To be done: Write out each line exactly as it stands, please.

Dataset section:
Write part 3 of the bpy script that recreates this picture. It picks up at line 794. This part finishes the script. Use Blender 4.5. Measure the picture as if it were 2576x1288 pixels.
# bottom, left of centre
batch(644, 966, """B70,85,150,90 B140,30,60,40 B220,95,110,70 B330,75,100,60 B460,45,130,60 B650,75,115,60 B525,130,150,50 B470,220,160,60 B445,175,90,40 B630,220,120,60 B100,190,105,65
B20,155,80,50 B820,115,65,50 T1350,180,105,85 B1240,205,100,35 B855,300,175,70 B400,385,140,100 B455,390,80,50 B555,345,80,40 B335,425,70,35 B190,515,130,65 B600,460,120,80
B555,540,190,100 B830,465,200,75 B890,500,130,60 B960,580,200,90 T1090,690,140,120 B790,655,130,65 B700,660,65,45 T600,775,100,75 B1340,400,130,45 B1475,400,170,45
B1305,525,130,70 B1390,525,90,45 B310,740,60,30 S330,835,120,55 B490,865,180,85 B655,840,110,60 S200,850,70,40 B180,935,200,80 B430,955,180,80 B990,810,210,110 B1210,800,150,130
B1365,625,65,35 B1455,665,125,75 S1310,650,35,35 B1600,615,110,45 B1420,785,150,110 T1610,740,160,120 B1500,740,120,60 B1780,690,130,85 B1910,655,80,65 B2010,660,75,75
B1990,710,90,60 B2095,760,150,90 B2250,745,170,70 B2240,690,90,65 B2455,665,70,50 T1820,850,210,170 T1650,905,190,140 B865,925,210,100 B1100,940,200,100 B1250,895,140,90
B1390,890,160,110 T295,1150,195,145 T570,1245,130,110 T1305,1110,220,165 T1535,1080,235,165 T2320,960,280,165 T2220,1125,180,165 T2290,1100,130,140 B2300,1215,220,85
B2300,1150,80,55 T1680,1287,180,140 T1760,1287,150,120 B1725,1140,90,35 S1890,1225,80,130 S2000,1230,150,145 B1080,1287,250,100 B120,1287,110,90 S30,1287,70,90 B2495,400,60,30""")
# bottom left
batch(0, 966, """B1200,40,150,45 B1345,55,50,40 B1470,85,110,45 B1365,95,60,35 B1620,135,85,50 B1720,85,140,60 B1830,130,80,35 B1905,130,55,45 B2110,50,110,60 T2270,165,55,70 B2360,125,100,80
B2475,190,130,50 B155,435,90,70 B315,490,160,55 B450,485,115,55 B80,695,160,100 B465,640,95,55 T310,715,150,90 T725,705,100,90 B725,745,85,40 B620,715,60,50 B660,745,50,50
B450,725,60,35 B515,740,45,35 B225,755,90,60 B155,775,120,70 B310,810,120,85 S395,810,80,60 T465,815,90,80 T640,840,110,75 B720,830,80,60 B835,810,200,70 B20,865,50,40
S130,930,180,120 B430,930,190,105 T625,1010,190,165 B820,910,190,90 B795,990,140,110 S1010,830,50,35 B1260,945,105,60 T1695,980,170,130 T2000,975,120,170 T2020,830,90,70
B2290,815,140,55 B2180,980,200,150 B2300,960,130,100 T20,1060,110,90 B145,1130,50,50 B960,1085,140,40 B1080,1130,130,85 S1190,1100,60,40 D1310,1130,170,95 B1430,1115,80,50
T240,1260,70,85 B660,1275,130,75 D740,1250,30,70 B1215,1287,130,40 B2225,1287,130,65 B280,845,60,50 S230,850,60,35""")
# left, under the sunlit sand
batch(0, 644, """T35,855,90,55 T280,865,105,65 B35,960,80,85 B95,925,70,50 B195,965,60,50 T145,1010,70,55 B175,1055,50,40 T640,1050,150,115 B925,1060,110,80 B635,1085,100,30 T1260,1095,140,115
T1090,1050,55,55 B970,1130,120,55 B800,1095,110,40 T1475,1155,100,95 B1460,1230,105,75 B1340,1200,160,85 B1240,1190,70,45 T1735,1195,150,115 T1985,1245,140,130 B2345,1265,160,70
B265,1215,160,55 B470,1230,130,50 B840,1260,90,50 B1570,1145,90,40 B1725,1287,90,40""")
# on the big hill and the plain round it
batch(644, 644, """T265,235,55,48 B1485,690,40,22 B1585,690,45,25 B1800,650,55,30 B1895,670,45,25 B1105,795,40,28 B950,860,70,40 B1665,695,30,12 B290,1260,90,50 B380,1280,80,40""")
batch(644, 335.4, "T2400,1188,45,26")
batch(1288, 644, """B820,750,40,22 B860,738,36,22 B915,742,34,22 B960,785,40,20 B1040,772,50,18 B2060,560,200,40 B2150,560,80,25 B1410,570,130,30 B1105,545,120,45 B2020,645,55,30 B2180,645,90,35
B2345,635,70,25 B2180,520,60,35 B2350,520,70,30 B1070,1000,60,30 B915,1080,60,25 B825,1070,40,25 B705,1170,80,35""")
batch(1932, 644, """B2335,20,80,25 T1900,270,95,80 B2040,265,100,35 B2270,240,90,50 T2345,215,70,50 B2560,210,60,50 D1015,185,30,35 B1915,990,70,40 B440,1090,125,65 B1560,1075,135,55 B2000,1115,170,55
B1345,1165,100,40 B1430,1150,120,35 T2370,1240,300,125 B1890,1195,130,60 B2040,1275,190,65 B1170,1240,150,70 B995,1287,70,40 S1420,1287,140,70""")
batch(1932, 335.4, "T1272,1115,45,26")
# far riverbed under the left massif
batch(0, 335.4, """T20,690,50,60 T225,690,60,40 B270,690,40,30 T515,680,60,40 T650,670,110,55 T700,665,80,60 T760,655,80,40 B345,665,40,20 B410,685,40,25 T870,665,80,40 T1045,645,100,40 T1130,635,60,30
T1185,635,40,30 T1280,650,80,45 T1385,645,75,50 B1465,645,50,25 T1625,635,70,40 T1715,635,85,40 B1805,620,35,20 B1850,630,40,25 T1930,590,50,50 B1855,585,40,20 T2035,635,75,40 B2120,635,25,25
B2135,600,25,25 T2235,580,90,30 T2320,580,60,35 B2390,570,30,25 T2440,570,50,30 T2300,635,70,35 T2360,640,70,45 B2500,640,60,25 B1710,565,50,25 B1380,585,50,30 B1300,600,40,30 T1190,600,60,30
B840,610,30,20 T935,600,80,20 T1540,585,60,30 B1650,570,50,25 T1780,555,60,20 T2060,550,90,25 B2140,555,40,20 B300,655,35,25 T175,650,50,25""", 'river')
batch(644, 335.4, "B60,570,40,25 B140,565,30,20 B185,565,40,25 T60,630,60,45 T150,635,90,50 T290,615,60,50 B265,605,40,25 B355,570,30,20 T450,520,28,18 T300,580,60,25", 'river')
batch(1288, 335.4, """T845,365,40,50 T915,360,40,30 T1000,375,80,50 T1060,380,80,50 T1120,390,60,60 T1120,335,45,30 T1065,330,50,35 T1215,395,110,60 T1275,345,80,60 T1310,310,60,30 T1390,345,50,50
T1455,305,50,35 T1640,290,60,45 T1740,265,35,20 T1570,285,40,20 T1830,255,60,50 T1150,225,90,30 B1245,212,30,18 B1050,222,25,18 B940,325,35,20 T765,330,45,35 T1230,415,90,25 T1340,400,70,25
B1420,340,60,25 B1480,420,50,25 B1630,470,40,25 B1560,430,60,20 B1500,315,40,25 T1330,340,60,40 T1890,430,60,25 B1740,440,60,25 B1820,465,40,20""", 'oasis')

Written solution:
Write part 3 of the bpy script that recreates this picture. It picks up at line 794. This part finishes the script. Use Blender 4.5. Measure the picture as if it were 2576x1288 pixels.
# bottom, left of centre
batch(644, 966, """B70,85,150,90 B140,30,60,40 B220,95,110,70 B330,75,100,60 B460,45,130,60 B650,75,115,60 B525,130,150,50 B470,220,160,60 B445,175,90,40 B630,220,120,60 B100,190,105,65
B20,155,80,50 B820,115,65,50 T1350,180,105,85 B1240,205,100,35 B855,300,175,70 B400,385,140,100 B455,390,80,50 B555,345,80,40 B335,425,70,35 B190,515,130,65 B600,460,120,80
B555,540,190,100 B830,465,200,75 B890,500,130,60 B960,580,200,90 T1090,690,140,120 B790,655,130,65 B700,660,65,45 T600,775,100,75 B1340,400,130,45 B1475,400,170,45
B1305,525,130,70 B1390,525,90,45 B310,740,60,30 S330,835,120,55 B490,865,180,85 B655,840,110,60 S200,850,70,40 B180,935,200,80 B430,955,180,80 B990,810,210,110 B1210,800,150,130
B1365,625,65,35 B1455,665,125,75 S1310,650,35,35 B1600,615,110,45 B1420,785,150,110 T1610,740,160,120 B1500,740,120,60 B1780,690,130,85 B1910,655,80,65 B2010,660,75,75
B1990,710,90,60 B2095,760,150,90 B2250,745,170,70 B2240,690,90,65 B2455,665,70,50 T1820,850,210,170 T1650,905,190,140 B865,925,210,100 B1100,940,200,100 B1250,895,140,90
B1390,890,160,110 T295,1150,195,145 T570,1245,130,110 T1305,1110,220,165 T1535,1080,235,165 T2320,960,280,165 T2220,1125,180,165 T2290,1100,130,140 B2300,1215,220,85
B2300,1150,80,55 T1680,1287,180,140 T1760,1287,150,120 B1725,1140,90,35 S1890,1225,80,130 S2000,1230,150,145 B1080,1287,250,100 B120,1287,110,90 S30,1287,70,90 B2495,400,60,30""")
# bottom left
batch(0, 966, """B1200,40,150,45 B1345,55,50,40 B1470,85,110,45 B1365,95,60,35 B1620,135,85,50 B1720,85,140,60 B1830,130,80,35 B1905,130,55,45 B2110,50,110,60 T2270,165,55,70 B2360,125,100,80
B2475,190,130,50 B155,435,90,70 B315,490,160,55 B450,485,115,55 B80,695,160,100 B465,640,95,55 T310,715,150,90 T725,705,100,90 B725,745,85,40 B620,715,60,50 B660,745,50,50
B450,725,60,35 B515,740,45,35 B225,755,90,60 B155,775,120,70 B310,810,120,85 S395,810,80,60 T465,815,90,80 T640,840,110,75 B720,830,80,60 B835,810,200,70 B20,865,50,40
S130,930,180,120 B430,930,190,105 T625,1010,190,165 B820,910,190,90 B795,990,140,110 S1010,830,50,35 B1260,945,105,60 T1695,980,170,130 T2000,975,120,170 T2020,830,90,70
B2290,815,140,55 B2180,980,200,150 B2300,960,130,100 T20,1060,110,90 B145,1130,50,50 B960,1085,140,40 B1080,1130,130,85 S1190,1100,60,40 D1310,1130,170,95 B1430,1115,80,50
T240,1260,70,85 B660,1275,130,75 D740,1250,30,70 B1215,1287,130,40 B2225,1287,130,65 B280,845,60,50 S230,850,60,35""")
# left, under the sunlit sand
batch(0, 644, """T35,855,90,55 T280,865,105,65 B35,960,80,85 B95,925,70,50 B195,965,60,50 T145,1010,70,55 B175,1055,50,40 T640,1050,150,115 B925,1060,110,80 B635,1085,100,30 T1260,1095,140,115
T1090,1050,55,55 B970,1130,120,55 B800,1095,110,40 T1475,1155,100,95 B1460,1230,105,75 B1340,1200,160,85 B1240,1190,70,45 T1735,1195,150,115 T1985,1245,140,130 B2345,1265,160,70
B265,1215,160,55 B470,1230,130,50 B840,1260,90,50 B1570,1145,90,40 B1725,1287,90,40""")
# on the big hill and the plain round it
batch(644, 644, """T265,235,55,48 B1485,690,40,22 B1585,690,45,25 B1800,650,55,30 B1895,670,45,25 B1105,795,40,28 B950,860,70,40 B1665,695,30,12 B290,1260,90,50 B380,1280,80,40""")
batch(644, 335.4, "T2400,1188,45,26")
batch(1288, 644, """B820,750,40,22 B860,738,36,22 B915,742,34,22 B960,785,40,20 B1040,772,50,18 B2060,560,200,40 B2150,560,80,25 B1410,570,130,30 B1105,545,120,45 B2020,645,55,30 B2180,645,90,35
B2345,635,70,25 B2180,520,60,35 B2350,520,70,30 B1070,1000,60,30 B915,1080,60,25 B825,1070,40,25 B705,1170,80,35""")
batch(1932, 644, """B2335,20,80,25 T1900,270,95,80 B2040,265,100,35 B2270,240,90,50 T2345,215,70,50 B2560,210,60,50 D1015,185,30,35 B1915,990,70,40 B440,1090,125,65 B1560,1075,135,55 B2000,1115,170,55
B1345,1165,100,40 B1430,1150,120,35 T2370,1240,300,125 B1890,1195,130,60 B2040,1275,190,65 B1170,1240,150,70 B995,1287,70,40 S1420,1287,140,70""")
batch(1932, 335.4, "T1272,1115,45,26")
# far riverbed under the left massif
batch(0, 335.4, """T20,690,50,60 T225,690,60,40 B270,690,40,30 T515,680,60,40 T650,670,110,55 T700,665,80,60 T760,655,80,40 B345,665,40,20 B410,685,40,25 T870,665,80,40 T1045,645,100,40 T1130,635,60,30
T1185,635,40,30 T1280,650,80,45 T1385,645,75,50 B1465,645,50,25 T1625,635,70,40 T1715,635,85,40 B1805,620,35,20 B1850,630,40,25 T1930,590,50,50 B1855,585,40,20 T2035,635,75,40 B2120,635,25,25
B2135,600,25,25 T2235,580,90,30 T2320,580,60,35 B2390,570,30,25 T2440,570,50,30 T2300,635,70,35 T2360,640,70,45 B2500,640,60,25 B1710,565,50,25 B1380,585,50,30 B1300,600,40,30 T1190,600,60,30
B840,610,30,20 T935,600,80,20 T1540,585,60,30 B1650,570,50,25 T1780,555,60,20 T2060,550,90,25 B2140,555,40,20 B300,655,35,25 T175,650,50,25""", 'river')
batch(644, 335.4, "B60,570,40,25 B140,565,30,20 B185,565,40,25 T60,630,60,45 T150,635,90,50 T290,615,60,50 B265,605,40,25 B355,570,30,20 T450,520,28,18 T300,580,60,25", 'river')
batch(1288, 335.4, """T845,365,40,50 T915,360,40,30 T1000,375,80,50 T1060,380,80,50 T1120,390,60,60 T1120,335,45,30 T1065,330,50,35 T1215,395,110,60 T1275,345,80,60 T1310,310,60,30 T1390,345,50,50
T1455,305,50,35 T1640,290,60,45 T1740,265,35,20 T1570,285,40,20 T1830,255,60,50 T1150,225,90,30 B1245,212,30,18 B1050,222,25,18 B940,325,35,20 T765,330,45,35 T1230,415,90,25 T1340,400,70,25
B1420,340,60,25 B1480,420,50,25 B1630,470,40,25 B1560,430,60,20 B1500,315,40,25 T1330,340,60,40 T1890,430,60,25 B1740,440,60,25 B1820,465,40,20""", 'oasis')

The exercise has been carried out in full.